I would not be against changing the supporters to being native fauna – say, a moose and a polar bear, and I would not be against these creatures wearing collars and pendant badges referring to Indians and Inuit, in as inclusive a manner as possible. I would not be in favor of a stampede whereby every discrete group in Canada demands the right to specific acknowledgement in the coat of arms.

2. From the Washington Post:

A new Mississippi flag has a surprising champion: A segregationist’s grandchild

 Things are slow to change in this Old South bastion. The brass bird cage of an elevator in the Mississippi State Capitol that Laurin Stennis used to ride as a 6-year-old coming to see her daddy was still operated by hand when she stepped into it one day in early January, a 46-year-old coming to shake things up. Or at least nudge things along.

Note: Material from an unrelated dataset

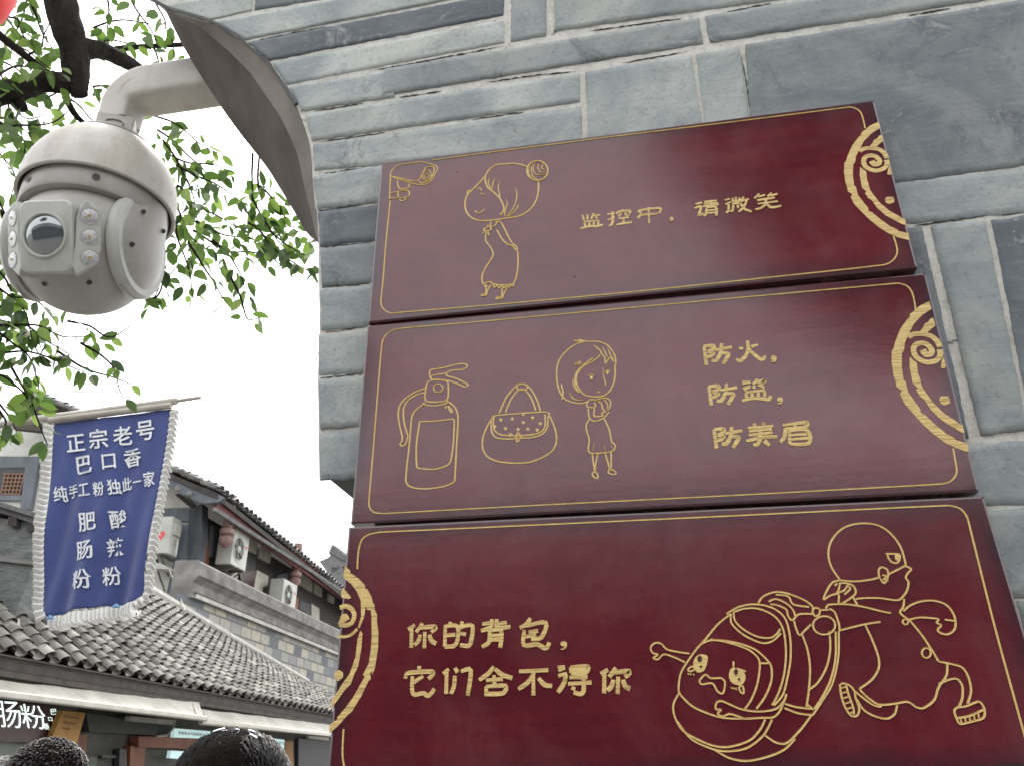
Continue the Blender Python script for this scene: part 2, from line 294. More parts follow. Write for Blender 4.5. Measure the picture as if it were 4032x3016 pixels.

“Ground floor, please, sir,” she said to the operator.

But some things have changed. The lawmaker who greeted Stennis in the grand marbled lobby below was an African American woman, something unheard of when Stennis’s father, John H. Stennis, was a member of the nearly all-white, all-male state legislature and her grandfather, John C. Stennis, was a legendary champion of segregation in the U.S. Senate.

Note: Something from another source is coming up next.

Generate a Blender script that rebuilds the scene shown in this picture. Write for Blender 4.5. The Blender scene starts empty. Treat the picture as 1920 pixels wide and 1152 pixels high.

“I’ve already filed your bill,” state Rep. Kathy Sykes said after hugs. “I’m just waiting on the number.”

It was the start of a new legislative session, and Sykes, a Democrat from Jackson, had once again introduced legislation to replace the Mississippi state flag — the last in the country that still incorporates the Confederate battle flag — with a design widely known as the “Stennis Flag.” It features a big blue star on a white field, encircled by 19 smaller stars and flanked by red bands.

It’s graphically pleasing and increasingly popular. If the Stennis Flag eventually replaces the old banner — its supporters aren’t expecting much to happen this year, with state elections looming — the banner might help alter the view the world has of Mississippi, a state with a brutal history of Klan murders and racial oppression. It could alter the reputation of one of the state’s most famous political names, as well.

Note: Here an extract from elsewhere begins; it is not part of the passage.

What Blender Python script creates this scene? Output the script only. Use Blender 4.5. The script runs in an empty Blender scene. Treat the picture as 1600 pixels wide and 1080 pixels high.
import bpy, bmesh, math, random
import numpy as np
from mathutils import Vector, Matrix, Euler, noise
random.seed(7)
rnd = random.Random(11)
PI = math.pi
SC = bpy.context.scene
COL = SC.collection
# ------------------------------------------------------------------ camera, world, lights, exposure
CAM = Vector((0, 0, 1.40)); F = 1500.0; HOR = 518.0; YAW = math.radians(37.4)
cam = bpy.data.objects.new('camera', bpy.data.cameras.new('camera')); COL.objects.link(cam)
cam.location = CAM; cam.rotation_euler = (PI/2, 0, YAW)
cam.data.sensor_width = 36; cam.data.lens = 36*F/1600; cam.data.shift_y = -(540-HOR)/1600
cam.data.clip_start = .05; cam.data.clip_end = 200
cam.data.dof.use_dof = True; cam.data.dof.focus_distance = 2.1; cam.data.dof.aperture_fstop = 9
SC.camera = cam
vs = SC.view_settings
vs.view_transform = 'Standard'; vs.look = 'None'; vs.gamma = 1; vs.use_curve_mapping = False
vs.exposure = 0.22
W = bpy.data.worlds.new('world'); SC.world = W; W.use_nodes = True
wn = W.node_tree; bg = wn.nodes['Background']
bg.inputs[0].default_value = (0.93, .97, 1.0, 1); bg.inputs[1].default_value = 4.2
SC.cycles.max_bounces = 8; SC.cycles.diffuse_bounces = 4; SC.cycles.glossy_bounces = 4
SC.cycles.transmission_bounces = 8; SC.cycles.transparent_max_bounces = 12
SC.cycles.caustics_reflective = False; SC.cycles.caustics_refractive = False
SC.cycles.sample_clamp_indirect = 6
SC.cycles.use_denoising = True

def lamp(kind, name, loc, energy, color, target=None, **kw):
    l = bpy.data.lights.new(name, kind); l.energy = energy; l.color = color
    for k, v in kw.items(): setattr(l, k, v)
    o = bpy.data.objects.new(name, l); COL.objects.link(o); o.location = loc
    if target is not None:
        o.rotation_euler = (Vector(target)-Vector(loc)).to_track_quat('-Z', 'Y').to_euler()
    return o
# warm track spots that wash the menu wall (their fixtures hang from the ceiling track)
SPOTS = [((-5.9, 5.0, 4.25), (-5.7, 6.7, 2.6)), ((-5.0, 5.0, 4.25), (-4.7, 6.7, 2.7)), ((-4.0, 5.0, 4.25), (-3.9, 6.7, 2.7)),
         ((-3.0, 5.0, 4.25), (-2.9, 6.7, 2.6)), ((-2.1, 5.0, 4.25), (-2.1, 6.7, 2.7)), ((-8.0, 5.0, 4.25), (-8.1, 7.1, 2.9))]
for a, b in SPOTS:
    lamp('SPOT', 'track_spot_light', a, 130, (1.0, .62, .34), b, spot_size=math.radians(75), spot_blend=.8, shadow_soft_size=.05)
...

A great design, both aesthetically and symbolically (the big star represents Mississippi, the nineteen smaller ones represent previously admitted states to the Union). I confess that I still prefer the Magnolia flag, though.

UPDATE: I am in favor of getting rid of the current Mississippi flag, but I feel compelled to state that I object to such sentences as this, which come so easily to journalists at the Washington Post:

the banner might help alter the view the world has of Mississippi, a state with a brutal history of Klan murders and racial oppression.

I can think of a few “views” that Group A might have of Group B, which to the mainstream media cannot possibly be the fault of Group B, but can only be the result of stereotypes held by Group A and are thus streng verboten. I’d also like to point out that, for example, Illinois, the Land of Lincoln himself, also has a brutal history of Klan murders and racial oppression.